Do not let yourself be tainted with a barren skepticism.
-- Louis Pasteur
The market has resisted all attempts to correct. We know why it's not crashing -- it has to do with mass psychology, but what’s preventing it from letting out a significant dose of steam? The table below might hold the answer. We looked at all 30 components of the Dow monthly timelines using our indicators and the results were quite surprising, to say the least. On the monthly charts, each bar represents one month’s worth of data so these are long-term charts and usually provide a much clearer picture of what the futures holds as opposed to the shorter-term charts.
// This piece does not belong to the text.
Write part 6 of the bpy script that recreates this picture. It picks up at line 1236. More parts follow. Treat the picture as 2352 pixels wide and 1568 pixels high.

28 components of the Dow components are trading in the oversold ranges varying from mild to extremely oversold. Conventional logic would have you believe that all the Dow components would be trading in the overbought ranges, but that's just not the case.
Conclusion
The strength the Dow 30 stocks are showing on the monthly charts clearly indicates that the most hated stock-market bull still has plenty of room to run before it drops dead from exhaustion. However at the moment, the stock market is rather overbought, which we covered recently, so it would not surprise us if it did let off some steam. In fact, we would view it as a bullish and healthy development if the market were to pullback before trending higher. Oil and the Dow tend to trend together -- oil pulled back, bottomed out in the 39-40 range as expected and is now trending up.
The Dow could take a similar path; experience a mild-to-moderate correction and then move up to new highs.
We have more ability than will power, and it is often an excuse to ourselves that we imagine that things are impossible.